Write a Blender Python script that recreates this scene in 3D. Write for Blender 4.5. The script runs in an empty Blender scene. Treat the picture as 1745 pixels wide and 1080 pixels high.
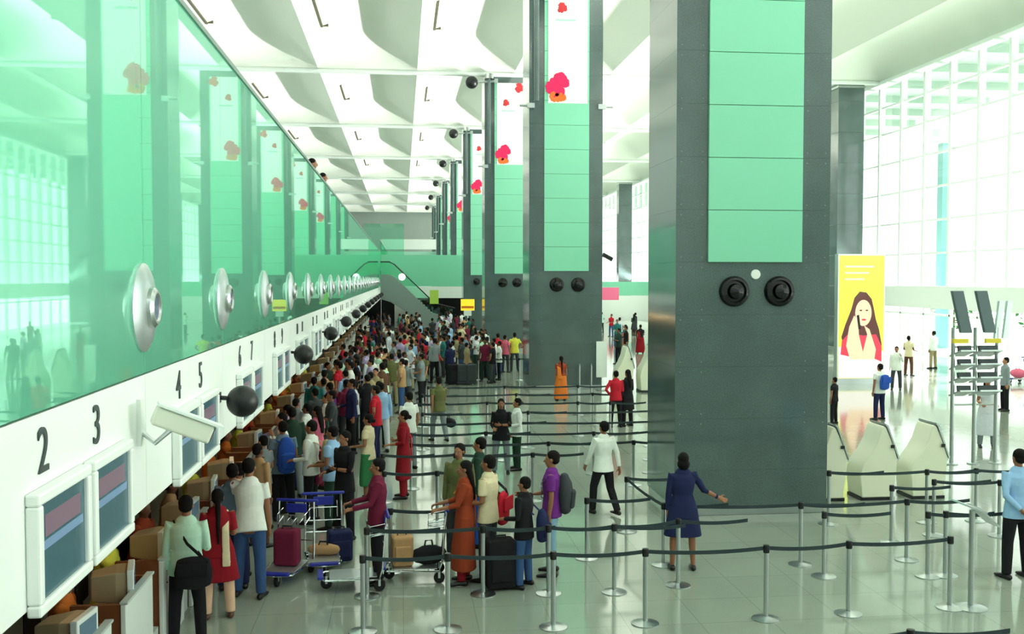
import bpy, bmesh, math, random
from mathutils import Vector, Matrix, Euler, noise
PI = math.pi
R = math.radians
sc = bpy.context.scene
C = sc.collection

# ------------------------------------------------------------------ camera
CAM_H, FOCAL = 4.2, 1700.0            # metres, pixels of a 1745 wide frame
PITCH = math.atan(65 / FOCAL)
YAW = math.atan(187.5 * math.cos(PITCH) / FOCAL)
cd = bpy.data.cameras.new('camera')
cd.sensor_width = 36.0
cd.lens = 36.0 * FOCAL / 1745
cd.clip_end = 1000
cam = bpy.data.objects.new('camera', cd)
C.objects.link(cam)
cam.location = (0, 0, CAM_H)
cam.rotation_euler = (PI / 2 - PITCH, 0, -YAW)
sc.camera = cam
# ------------------------------------------------------------------ world, sun, exposure
w = bpy.data.worlds.new('overcast_sky')
sc.world = w
w.use_nodes = True
bg = w.node_tree.nodes['Background']
bg.inputs[0].default_value = (0.95, 1.0, 0.97, 1)
bg.inputs[1].default_value = 1.5
sd = bpy.data.lights.new('sun', 'SUN')
sd.energy = 14.0
sd.angle = R(3)
sd.color = (1.0, 0.98, 0.9)
sun = bpy.data.objects.new('sun', sd)
C.objects.link(sun)
sun.rotation_euler = (0, R(52), R(12))      # from the right, through the window wall
sc.view_settings.view_transform = 'Standard'
sc.view_settings.look = 'None'
sc.view_settings.exposure = 0.74
sc.view_settings.gamma = 1.0
sc.view_settings.use_curve_mapping = False
sc.cycles.max_bounces = 10
sc.cycles.diffuse_bounces = 6
sc.cycles.glossy_bounces = 5
sc.cycles.transparent_max_bounces = 12


def added_uplight(x, y, z, sx, sy, power, col=(1, 1, 0.93), rx=180):
    l = bpy.data.lights.new('added_uplight', 'AREA')
    l.shape = 'RECTANGLE'
    l.size, l.size_y = sx, sy
    l.energy = power
    l.color = col
    o = bpy.data.objects.new('added_uplight', l)
    C.objects.link(o)
    o.location = (x, y, z)
    o.rotation_euler = (R(rx), 0, 0)
    return o


# added area strips at the foot of the tall windows, to brighten the vaults
for y in (10, 30, 50, 70, 90, 115, 140, 165):
    o = added_uplight(27.6, y, 4.3, 18, 0.7, 2000)
    o.rotation_euler = Vector((-0.88, 0, 0.46)).to_track_quat('-Z', 'Y').to_euler()
    o.data.size, o.data.size_y = 18, 0.7
    o.data.spread = R(70)


# ------------------------------------------------------------------ helpers
def cam_axes():
    th, ps = PITCH, YAW
    fw = Vector((math.sin(ps) * math.cos(th), math.cos(ps) * math.cos(th), -math.sin(th)))
    rt = Vector((math.cos(ps), -math.sin(ps), 0))
    return fw, rt, rt.cross(fw)


FW, RT, UP = cam_axes()


def survey(px, py, z=None, Y=None, X=None):
    """measured point of the place: sight line met with a level, a cross plane or a long plane"""
    d = RT * ((px - 872.5) / FOCAL) + UP * ((540 - py) / FOCAL) + FW
    if z is not None:
        t = (z - CAM_H) / d.z
    elif Y is not None:
        t = Y / d.y
    else:
        t = X / d.x
    return Vector((d.x * t, d.y * t, CAM_H + d.z * t))


def S(c):
    """sRGB 0-255 to linear"""
    return tuple((v / 255 / 12.92) if v / 255 <= 0.04045 else ((v / 255 + 0.055) / 1.055) ** 2.4 for v in c)


MATS = {}


def mat(name, rgb, rough=0.6, metal=0.0, noise_scale=0, noise_amt=0.12, bump=0.0, emit=None, estr=0, spec=0.5, coat=0, coord='Object', ior=1.45):
    if name in MATS:
        return MATS[name]
    m = bpy.data.materials.new(name)
    m.use_nodes = True
    nt = m.node_tree
    p = nt.nodes['Principled BSDF']
    col = S(rgb) + (1,)
    p.inputs['Base Color'].default_value = col
    p.inputs['Roughness'].default_value = rough
    p.inputs['Metallic'].default_value = metal
    p.inputs['IOR'].default_value = ior
    p.inputs['Specular IOR Level'].default_value = spec
    p.inputs['Coat Weight'].default_value = coat
    if emit:
        p.inputs['Emission Color'].default_value = S(emit) + (1,)
        p.inputs['Emission Strength'].default_value = estr
    if noise_scale:
        tc = nt.nodes.new('ShaderNodeTexCoord')
        n = nt.nodes.new('ShaderNodeTexNoise')
        n.inputs['Scale'].default_value = noise_scale
        n.inputs['Detail'].default_value = 3
        nt.links.new(tc.outputs[coord], n.inputs['Vector'])
        mx = nt.nodes.new('ShaderNodeMix')
        mx.data_type = 'RGBA'
        mx.inputs['A'].default_value = tuple(c * (1 - noise_amt) for c in col[:3]) + (1,)
        mx.inputs['B'].default_value = tuple(min(1, c * (1 + noise_amt)) for c in col[:3]) + (1,)
        nt.links.new(n.outputs['Fac'], mx.inputs['Factor'])
        nt.links.new(mx.outputs['Result'], p.inputs['Base Color'])
        if bump:
            b = nt.nodes.new('ShaderNodeBump')
            b.inputs['Strength'].default_value = bump
            b.inputs['Distance'].default_value = 0.01
            nt.links.new(n.outputs['Fac'], b.inputs['Height'])
            nt.links.new(b.outputs['Normal'], p.inputs['Normal'])
    MATS[name] = m
    return m


def granite(name, rgb, rough, scale=60, tile=None, amt=0.5, big=0.12, ior=1.5):
    m = bpy.data.materials.new(name)
    m.use_nodes = True
    nt = m.node_tree
    N, L = nt.nodes, nt.links
    p = N['Principled BSDF']
    col = S(rgb)
    tc = N.new('ShaderNodeTexCoord')
    n1 = N.new('ShaderNodeTexNoise')
    n1.inputs['Scale'].default_value = scale
    n1.inputs['Detail'].default_value = 2
    n2 = N.new('ShaderNodeTexNoise')
    n2.inputs['Scale'].default_value = 0.9
    n2.inputs['Detail'].default_value = 4
    L.new(tc.outputs['Object'], n1.inputs['Vector'])
    L.new(tc.outputs['Object'], n2.inputs['Vector'])
    mx = N.new('ShaderNodeMix')
    mx.data_type = 'RGBA'
    mx.inputs['A'].default_value = tuple(c * (1 - amt) for c in col) + (1,)
    mx.inputs['B'].default_value = tuple(min(1, c * (1 + amt)) for c in col) + (1,)
    L.new(n1.outputs['Fac'], mx.inputs['Factor'])
    m2 = N.new('ShaderNodeMix')
    m2.data_type = 'RGBA'
    m2.blend_type = 'MULTIPLY'
    m2.inputs['Factor'].default_value = 1
    cr = N.new('ShaderNodeMapRange')
    cr.inputs['To Min'].default_value = 1 - big
    cr.inputs['To Max'].default_value = 1 + big
    L.new(n2.outputs['Fac'], cr.inputs['Value'])
    L.new(mx.outputs['Result'], m2.inputs['A'])
    L.new(cr.outputs['Result'], m2.inputs['B'])
    out = m2.outputs['Result']
    if tile:
        b = N.new('ShaderNodeTexBrick')
        b.offset = 0
        b.inputs['Scale'].default_value = 1
        b.inputs['Brick Width'].default_value = tile
        b.inputs['Row Height'].default_value = tile
        b.inputs['Mortar Size'].default_value = 0.006
        b.inputs['Color1'].default_value = (1, 1, 1, 1)
        b.inputs['Color2'].default_value = (0.93, 0.93, 0.93, 1)
        b.inputs['Mortar'].default_value = (0.72, 0.72, 0.72, 1)
        L.new(tc.outputs['Object'], b.inputs['Vector'])
        m3 = N.new('ShaderNodeMix')
        m3.data_type = 'RGBA'
        m3.blend_type = 'MULTIPLY'
        m3.inputs['Factor'].default_value = 1
        L.new(out, m3.inputs['A'])
        L.new(b.outputs['Color'], m3.inputs['B'])
        out = m3.outputs['Result']
    L.new(out, p.inputs['Base Color'])
    p.inputs['Roughness'].default_value = rough
    p.inputs['IOR'].default_value = ior
    MATS[name] = m
    return m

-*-

Without the pictures, return the listing above from its first line through the line that has "sc.cycles.transparent_max_bounces = 12".

Write a Blender Python script that recreates this scene in 3D. Write for Blender 4.5. The script runs in an empty Blender scene. Treat the picture as 1745 pixels wide and 1080 pixels high.
import bpy, bmesh, math, random
from mathutils import Vector, Matrix, Euler, noise
PI = math.pi
R = math.radians
sc = bpy.context.scene
C = sc.collection

# ------------------------------------------------------------------ camera
CAM_H, FOCAL = 4.2, 1700.0            # metres, pixels of a 1745 wide frame
PITCH = math.atan(65 / FOCAL)
YAW = math.atan(187.5 * math.cos(PITCH) / FOCAL)
cd = bpy.data.cameras.new('camera')
cd.sensor_width = 36.0
cd.lens = 36.0 * FOCAL / 1745
cd.clip_end = 1000
cam = bpy.data.objects.new('camera', cd)
C.objects.link(cam)
cam.location = (0, 0, CAM_H)
cam.rotation_euler = (PI / 2 - PITCH, 0, -YAW)
sc.camera = cam
# ------------------------------------------------------------------ world, sun, exposure
w = bpy.data.worlds.new('overcast_sky')
sc.world = w
w.use_nodes = True
bg = w.node_tree.nodes['Background']
bg.inputs[0].default_value = (0.95, 1.0, 0.97, 1)
bg.inputs[1].default_value = 1.5
sd = bpy.data.lights.new('sun', 'SUN')
sd.energy = 14.0
sd.angle = R(3)
sd.color = (1.0, 0.98, 0.9)
sun = bpy.data.objects.new('sun', sd)
C.objects.link(sun)
sun.rotation_euler = (0, R(52), R(12))      # from the right, through the window wall
sc.view_settings.view_transform = 'Standard'
sc.view_settings.look = 'None'
sc.view_settings.exposure = 0.74
sc.view_settings.gamma = 1.0
sc.view_settings.use_curve_mapping = False
sc.cycles.max_bounces = 10
sc.cycles.diffuse_bounces = 6
sc.cycles.glossy_bounces = 5
sc.cycles.transparent_max_bounces = 12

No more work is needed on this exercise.